May 28, 2020

Federal Circuit: Patent Eligibility Turns on the Content – Not Length – of the Claims

Holland & Knight Section 101 Blog
Anthony J. Fuga
Section 101 Blog

Electronic Communications Technologies (ECT) asserted its '261 patent, titled "Secure Notification Messaging with User Option to Communicate with Delivery or Pickup Representative," in the U.S. District Court for the Southern District of Florida. The defendant, Shopperschoice.com, filed a motion for judgment on the pleadings and argued that the asserted claim was invalid under Section 101.

The district court agreed and found that "claim 11 is directed to the abstract idea of providing advance notification of the pickup or delivery of a mobile thing." The court explained that "business practices designed to advise customers of the status of delivery of their goods have existed at least for several decades, if not longer." The district court finally found that the asserted claim recited "generic computer components that can be configured to perform purely conventional computer functions" and granted the defendant's motion. ECT appealed.

The Federal Circuit's Section 101 Analysis

The U.S. Court of Appeals for the Federal Circuit, at step one of the inquiry, agreed that the asserted claim was directed to "providing advance notification of the pickup or delivery of a mobile thing." Looking at the claim, the court identified the functions of monitoring the location and notifying a party in advance of the arrival, and stated that those functions "amount to nothing more than the fundamental business practice of providing advance notification of the pickup or delivery of a mobile thing."

Claim 11 recited added measures that purport to increase security – namely, enabling a first party to input authentication information, storing the information and providing authentication information along with the advance notice, but "those claimed functions are also abstract." Looking at the patent's specification, the court noted that "authentication information" can be essentially any information recognizable to the party being contacted, and "businesses have long been supplying customers with order numbers and recording customer information." The court concluded that claims like the asserted claim, which are directed to longstanding commercial practices, do not pass step one of the two-part Alice test.  

At step two of the Alice inquiry, the Federal Circuit found the asserted claim to be "specified at a high level of generality, is specified in functional terms, and merely invokes well-understood, routine, conventional components and activity to apply the abstract idea." ECT argued that in Amdocs, the Federal Circuit held a far shorter claim to be valid. Patent eligibility, however, "turns on the content of the claims, not merely on the number of words recited in the claims."

ECT also argued that the asserted claim was not invalid because of three aspects from the patent's prosecution history:

  1. The application that ultimately became the '261 patent "sailed through" the U.S. Patent and Trademark Office (USPTO) by receiving an allowance in the very first office action.
  2. ECT "obtained the '261 patent with complete and total transparency."
  3. ECT requested the USPTO to "double-check" its work on Section 101 after ECT received the notice of allowance, upon which the USPTO reconfirmed its finding that the claims were patent eligible.
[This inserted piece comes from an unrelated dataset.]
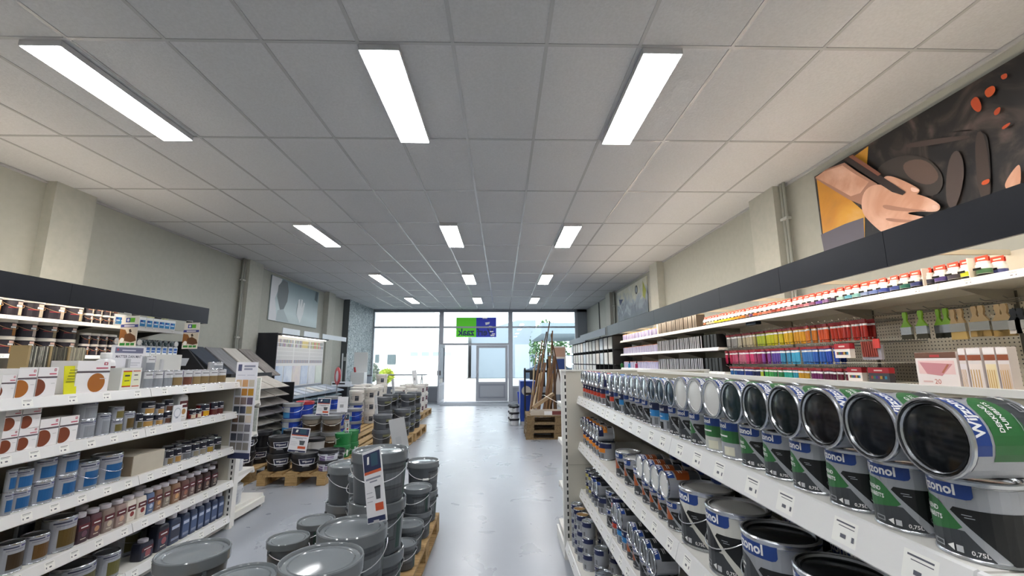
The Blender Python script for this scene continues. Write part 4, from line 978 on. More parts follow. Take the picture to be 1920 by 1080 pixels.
# ---- packs and pads
def pack(w_, h, d_, body, edge, top=None, name='sketch_pad', cat='pad'):
    b = MB().box(-d_/2, -w_/2, 0, d_/2, w_/2, h, M(body, .45))
    e = MB().box(-d_/2-.001, -w_/2+.001, .002, -d_/2, -w_/2+w_*.42, h-.002, M(edge, .5))
    if top: e.box(-d_/2+.004, -w_/2+.001, h, d_/2-.004, w_/2-.001, h+.012, M(top, .5))
    return (name, cat, [('cover', b.mesh(), -1, None), ('spine', e.mesh(), -1, None)])
def pack_row(y0, y1, z, specs, label, group, x=2.67, step=None, jit=.004, start=0):
    n = int((y1-y0)/step); 
    for k in range(n):
        sp = specs[(n-1-k) % len(specs)] if isinstance(specs, list) else specs
        put(sp, (x+rnd(-jit, jit), y0+(k+.5)*step, z+.0006), label % nth(n-1-k), rot=rnd(-.03, .03), group=group)
PU = [pack(.058, .115, .09, 'd9d6e6', '5a4aa8', 'e0a83a', 'marker_pack', 'pack'), pack(.058, .11, .09, 'b8aed8', '43358f', 'e8c470', 'marker_pack', 'pack'), pack(.058, .118, .09, 'e8e4f0', '7a68c0', 'd88a3a', 'marker_pack', 'pack')]
CA = pack(.062, .175, .12, '5a5148', '8d8478', 'd8c4a0')
PUS = [pack(.040, .125, .09, 'd4d2e4', '4f4498', None, 'marker_pack', 'pack'), pack(.040, .12, .09, 'e4e2ee', '6a5ab4', 'd87a3a', 'marker_pack', 'pack')]
PAD = pack(.046, .165, .12, '17181b', 'd2d2d6'); PADB = pack(.07, .165, .12, '0d0e10', '17181a')
pack_row(7.25, 9.40, 1.882, PU, 'purple and yellow marker pack, %s from left on the top right wall shelf', 'marker packs on the top shelf', step=.066)
simple('shelf_divider', 'thin white divider between the marker packs and the brown pads', 'divider', MB().box(-.05, -.02, 0, .1, .02, .17, M('efe6da', .4)).mesh(), (2.66, 7.2, Z))
pack_row(5.72, 7.16, 1.882, CA, 'brown sketch pad with pale edge, %s from left on the top right wall shelf', 'brown pads on the top shelf', step=.072)
pack_row(7.30, 9.40, 1.60, PUS, 'thin violet pack, %s from left on the second right wall shelf', 'violet packs on the second shelf', step=.046)
pack_row(5.62, 7.26, 1.60, PAD, 'black sketch pad with white edge, %s from left on the second right wall shelf', 'black pads on the second shelf', step=.0555)
pack_row(5.20, 5.60, 1.60, PADB, 'all-black box, %s from left at the end of the second right wall shelf', 'black boxes on the second shelf', step=.09)
pack_row(7.30, 9.40, 1.31, PUS, 'thin violet pack, %s from left on the third right wall shelf', 'violet packs on the third shelf', step=.048)
pack_row(5.62, 7.26, 1.31, PAD, 'black sketch pad with white edge, %s from left on the third right wall shelf', 'black pads on the third shelf', step=.0555)
pack_row(5.12, 5.60, 1.31, PADB, 'all-black box, %s from left at the end of the third right wall shelf', 'black boxes on the third shelf', step=.09)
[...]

These arguments failed. The Federal Circuit stated that the specific details relating to the procedure of prosecution before the USPTO "bear no relationship to the subject matter to which claim 11 is directed and do not negate the fact that the claim is directed to longstanding business practices." Similarly, ECT's diligence and good faith during patent prosecution do not "in any way shield the patent's claims from Article III review for patent eligibility." 

The Federal Circuit, accordingly, affirmed the judgment.

* * *

Claim 11 of the asserted patent recites:

An automated notification system, comprising:

one or more transceivers designed to communicate data;

one or more memories;

one or more processors; and

computer program code stored in the one or more memories and executed by the one or more processors, the computer program code comprising:

code that enables a first party associated with a personal communication device (PCD) to input or select authentication information for use in connection with a subsequent notification communication session involving advance notice of a delivery or pickup of a good or service at a stop location by a mobile thing (MT);

code that causes storage of the authentication information;

code that monitors location or travel information in connection with the MT;

code that causes initiation of the notification communication session to the PCD with the one or more transceivers, in advance of arrival of the MT at the stop location, based at least in part upon the location or travel information associated with the MT;

code that, during the notification communication session, provides the authentication information to the PCD that indicates to the first party that the notification communication session was initiated by an authorized source; and

code that, during the notification communication session, enables the first party to select whether or not to engage in a communication session with a second party having access to particulars of the pickup or delivery.